Türkiye’nin sürekli olarak aynı sorunlarla boğuşmasının nedenini sorgulayan Ağıralioğlu, “Biz şimdi bizi kurtarsın diye bir adamı seçiyoruz. Onu iktidarda tutuyoruz büyük bir umutla sonra ondan kurtulmak için başka bir adam arıyoruz. Bu tekrara demokrasi diyoruz. Bizi kurtarsın diye seçtiğimiz adamdan kurtulmak için başka bir adam arıyoruz. Aklımıza şu gelmiyor: Biz niçin devamlı kurtulmak zorunda kalıyoruz? Ya biz niçin bir sistem inşa etmiyoruz? O yüzden kralların yönettiği bir ülke değil, kuralların kral olduğu bir ülkeyi inşa etmek zorundayız,” dedi. Ağıralioğlu, Türkiye’nin kişilere bağımlı bir yönetim anlayışından kurtularak, kurallara dayalı bir sistem inşa etmesi gerektiğini savundu.

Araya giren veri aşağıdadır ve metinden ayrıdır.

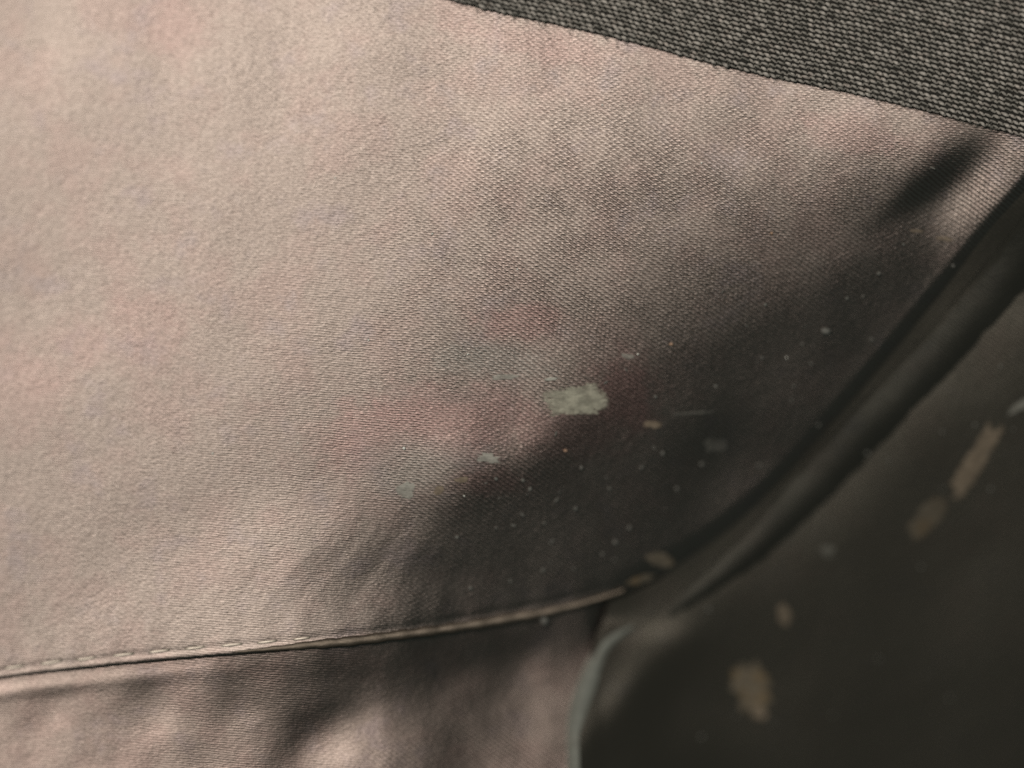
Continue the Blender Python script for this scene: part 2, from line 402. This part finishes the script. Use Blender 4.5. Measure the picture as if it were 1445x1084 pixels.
def silk(name, diffuse, sheen, rough=.5, bump=.5):
    """twisted silky thread or the edge of the satin"""
    m, nt = mat(name)
    out = N(nt, 'ShaderNodeOutputMaterial'); v = coords(nt)
    n1 = noise_n(nt, v, 3.4, 3, .6, (.5, 1, 1), .2)
    b = N(nt, 'ShaderNodeBump'); b.inputs['Distance'].default_value = S * bump; L(nt, n1, b.inputs['Height'])
    df = N(nt, 'ShaderNodeBsdfDiffuse'); df.inputs['Color'].default_value = (*diffuse, 1); L(nt, b.outputs[0], df.inputs['Normal'])
    gl = N(nt, 'ShaderNodeBsdfGlossy', distribution='BECKMANN', i_Roughness=rough); L(nt, b.outputs[0], gl.inputs['Normal'])
    L(nt, mixc(nt, ramp(nt, n1, .3, .7), tuple(x * .7 for x in sheen), sheen), gl.inputs['Color'])
    ms = N(nt, 'ShaderNodeMixShader', i_0=.62); L(nt, df.outputs[0], ms.inputs[1]); L(nt, gl.outputs[0], ms.inputs[2]); L(nt, ms.outputs[0], out.inputs[0])
    return m

def residue_mat(name, colour, warm=None):
    """dried film, thin and patchy towards its border"""
    m, nt = mat(name)
    out = N(nt, 'ShaderNodeOutputMaterial')
    v = coords(nt)
    at = N(nt, 'ShaderNodeAttribute', attribute_name='cover')
    n1 = noise_n(nt, v, 9, 3, .65, (.55, 1, 1), .25)
    n2 = noise_n(nt, v, 3.4, 2, .6, (.6, 1, 1), .3)
    c = mixc(nt, ramp(nt, n1, .3, .7), tuple(x * .66 for x in colour), tuple(min(1, x * 1.2) for x in colour))
    if warm: c = mixc(nt, ramp(nt, noise_n(nt, v, 22, 1, .5), .45, .7), c, warm)
    a = math_n(nt, 'ADD', at.outputs['Fac'], math_n(nt, 'MULTIPLY', math_n(nt, 'SUBTRACT', n1, .5), 1.2))
    a = math_n(nt, 'ADD', a, math_n(nt, 'MULTIPLY', math_n(nt, 'SUBTRACT', n2, .5), 1.3))
    al = ramp(nt, a, .02, .75)
    df = N(nt, 'ShaderNodeBsdfDiffuse'); L(nt, c, df.inputs[0])
    b = N(nt, 'ShaderNodeBump'); b.inputs['Distance'].default_value = S * .8; L(nt, n2, b.inputs['Height']); L(nt, b.outputs[0], df.inputs['Normal'])
    tr = N(nt, 'ShaderNodeBsdfTransparent')
    ms = N(nt, 'ShaderNodeMixShader'); at2 = N(nt, 'ShaderNodeAttribute', attribute_name='dens')
    L(nt, math_n(nt, 'MULTIPLY', al, at2.outputs['Fac']), ms.inputs[0]); L(nt, tr.outputs[0], ms.inputs[1]); L(nt, df.outputs[0], ms.inputs[2])
    L(nt, ms.outputs[0], out.inputs[0])
    return m

M_SATIN = satin('satin_upper')
M_SATIN_LOW = satin('satin_lower', sheen=(.45, .380, .338), weave=.8, stains=False)
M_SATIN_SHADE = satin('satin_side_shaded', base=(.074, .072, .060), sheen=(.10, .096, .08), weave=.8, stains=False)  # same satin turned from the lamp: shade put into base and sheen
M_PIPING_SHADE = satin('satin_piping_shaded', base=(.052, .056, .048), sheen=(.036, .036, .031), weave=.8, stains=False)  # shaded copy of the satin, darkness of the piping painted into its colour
M_HEM = silk('hem_satin', (.14, .115, .09), (.30, .26, .21), .6, .6)
M_THREAD = silk('thread', (.92, .82, .68), (1.0, .92, .80), .55, .15)
M_YARN = fibre('wool_yarn', (.52, .50, .455), .85, 3.2, .4, .12, True)
M_GROUND = fibre('wool_ground', (.028, .028, .025), .9, 4, .3, .1)
M_EDGE_LIT = fibre('lit_edge', (.20, .215, .19), .7, 12, .12, .25)  # light caught along the fold, painted as a paler colour
M_LINT = fibre('lint', (.16, .165, .15), .8, 3, .1, .1)
M_LINT_B = fibre('bright_lint', (.9, .95, .88), .5, 3, .03, .4)
M_LINT_W = fibre('warm_lint', (.40, .28, .2), .8, 3, .1, .1)
M_RES = residue_mat('pale_residue', (.55, .56, .45))
M_RES_B = residue_mat('tan_residue', (.30, .25, .185))
M_RES_O = residue_mat('ochre_residue', (.27, .235, .175), (.30, .225, .13))
M_RES_G = residue_mat('grey_residue', (.52, .53, .47))

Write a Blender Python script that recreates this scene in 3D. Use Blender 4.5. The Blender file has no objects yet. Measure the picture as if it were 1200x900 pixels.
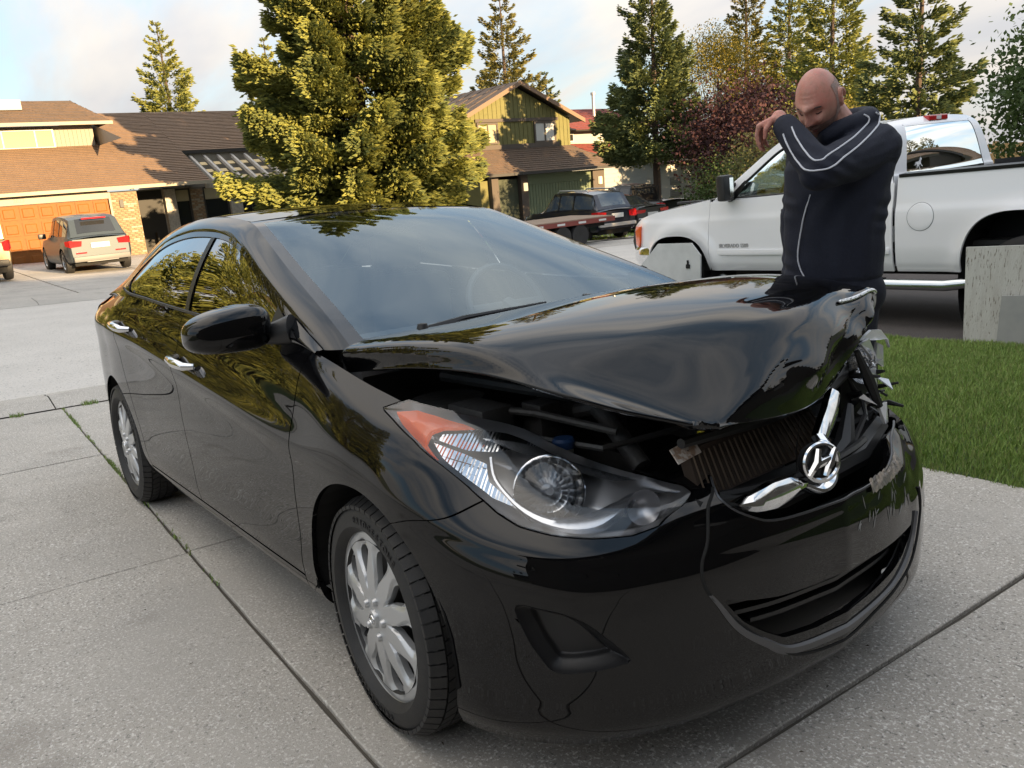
import bpy, bmesh, math, random
import numpy as np
from mathutils import Vector, Matrix
random.seed(7); RNG = np.random.default_rng(7)
S = bpy.context.scene; COL = S.collection; R = math.radians; PI = math.pi

# ------------------------------------------------------------------ camera, sky, sun, exposure
cam = bpy.data.objects.new('camera', bpy.data.cameras.new('camera')); COL.objects.link(cam)
cam.data.sensor_width = 36; cam.data.lens = 29.008; cam.data.clip_start = .05; cam.data.clip_end = 3000
CAM_POS = Vector((3.130, -1.681, 1.490))
_f = Vector((-.7797, .5755, -.2470)).normalized(); _r = Vector((.6083, .7899, -.0760)); _r = (_r - _f*_r.dot(_f)).normalized(); _u = _r.cross(_f)
cam.matrix_world = Matrix(((_r.x,_u.x,-_f.x,CAM_POS.x),(_r.y,_u.y,-_f.y,CAM_POS.y),(_r.z,_u.z,-_f.z,CAM_POS.z),(0,0,0,1)))
S.camera = cam
SUN_AZ, SUN_EL = R(9), R(10.5)           # direction towards the sun: measured from +x towards +y
world = bpy.data.worlds.new('World'); S.world = world; world.use_nodes = True
CLOUD_Z = 34.0
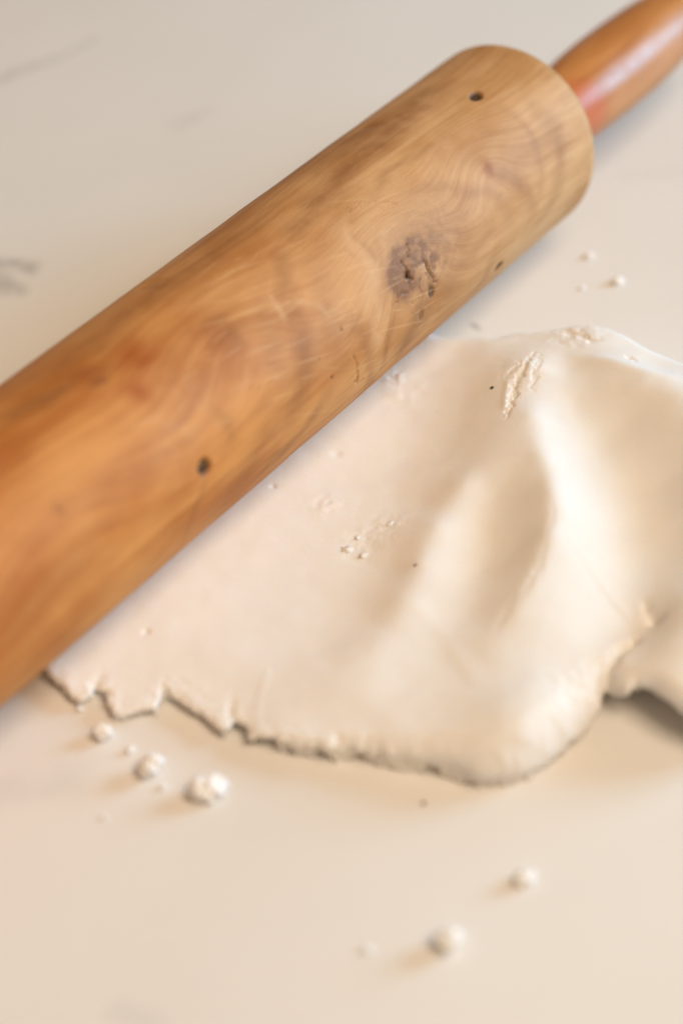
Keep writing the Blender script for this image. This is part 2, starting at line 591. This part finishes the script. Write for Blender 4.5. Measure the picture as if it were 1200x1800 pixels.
    mesh_obj('barrel', X, F, barrel_material(), root, attrs=dict(
        figure=np.clip(figure, 0, 1.2), worn_lit_tone=worn_lit_tone, streak=np.clip(streak * 1.65, 0, .8), red=np.clip(red * 1.25, 0, .9), pale=np.clip(pale, 0, 1),
        grey=grey, hole=np.clip(hole, 0, 1), scratch=scratch, fibre=fibre, flow=phi))

    # --- handles: varnished, swelling a little away from the barrel
    t = NT('orange_varnished_wood')
    co = t.obj()
    g = t.noise(t.vm('MULTIPLY', co, (22.0, 160.0, 160.0)), 1.0, 4, 0.6, 0.6)
    col = t.mix(t.ss(g, 0.3, 0.7), rgb(0.42, 0.155, 0.036), rgb(0.55, 0.235, 0.072))
    fine = t.noise(t.vm('MULTIPLY', co, (60.0, 1200.0, 1200.0)), 1.0, 2)
    col = t.mix(t.ss(fine, 0.5, 0.8, 0.0, 0.35), col, rgb(0.20, 0.06, 0.012))
    # a redder patch close to the barrel, on the side towards the clay
    red_patch = on_pin(1000, 250)
    d = t.vm('DISTANCE', t.vm('MULTIPLY', co, (1, 1, 1)), (U_END + .010, -0.0137, HZ + .002))
    col = t.mix(t.ss(d, 0.005, 0.016, 0.6, 0.0), col, rgb(0.55, 0.10, 0.035))
    t.set(Base_Color=col, Roughness=t.ss(t.noise(co, 260.0, 3), 0.3, 0.7, 0.34, 0.44))
    t.b.inputs['Coat Weight'].default_value = 0.35
    t.b.inputs['Coat Roughness'].default_value = 0.34
    t.b.inputs['Specular IOR Level'].default_value = 0.3
    t.bump(g, 0.06, 0.0008)
    prof = [(-.004, .0105), (.0, .0112), (.006, .0119), (.016, .0129), (.028, .0136), (.042, .0139), (.056, .0138),
            (.070, .0131), (.082, .0118), (.090, .0104), (.0955, .0082), (.0985, .0052), (.0995, .0001)]
    zz = np.array(prof)
    fine_u = np.concatenate([np.linspace(zz[k, 0], zz[k + 1, 0], 5)[:-1] for k in range(len(zz) - 1)] + [zz[-1:, 0]])
    fr_ = np.interp(fine_u, zz[:, 0], zz[:, 1])
    for _ in range(2):
        fr_[1:-1] = (fr_[:-2] + 2 * fr_[1:-1] + fr_[2:]) / 4
    nn = 64
    for sgn, u0 in ((1, U_END), (-1, U_START)):
        ang_ = np.linspace(0, 2 * math.pi, nn, endpoint=False)
        W = fr_[:, None] * (1 + 0.012 * fbm(fine_u[:, None] * 60 + 0 * ang_, np.cos(ang_)[None, :] * 1.5 + 0 * fr_[:, None], 5 + sgn, 2))
        X = np.stack([u0 + sgn * fine_u[:, None] + 0 * W, np.cos(ang_) * W - .0032, np.sin(ang_) * W + HZ - .0018], -1).reshape(-1, 3)
        i = np.arange(len(fine_u) - 1)[:, None] * nn
        j = np.arange(nn)[None, :]
        j2 = (j + 1) % nn
        F = np.stack([i + j, i + nn + j, i + nn + j2, i + j2], -1).reshape(-1, 4)
        if sgn > 0:
            F = F[:, ::-1]
        h = mesh_obj('handle', X, F, t.mat, root)
        h['label'] = 'glossy orange varnished handle'
    return root


build_pin()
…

Cumhurbaşkanlığı seçimlerindeki %50+1 barajının siyasi istikrarsızlığa yol açtığını belirten Ağıralioğlu, “Yüzde 50+1 Türk siyasetinin HÜDAPAR’ın DEM’in elinde rehin kalmasının sebebidir. Türk demokrasisi şantaja maruz kalmaktadır. 50+1 yüzünden. İlkesiz siyasete maruz kalmaktadır. Dolayısıyla değişsin bu Allah’ın belası yüzde 50+1. İnsanları ittifaka zorluyor ve münasebetsiz ittifak,” dedi. Ağıralioğlu, bu sistemin siyasi partileri ilkesiz ittifaklara zorladığını, bu durumun da ülkeye zarar verdiğini savundu.
Ağıralioğlu’nun açıklamaları, siyasi arenada yeni tartışmaların fitilini ateşlerken, yaklaşan seçimler öncesinde partilerin stratejileri üzerindeki etkileri merakla bekleniyor. Bakalım Ağıralioğlu’nun bu çıkışları, siyasette nasıl bir yankı uyandıracak?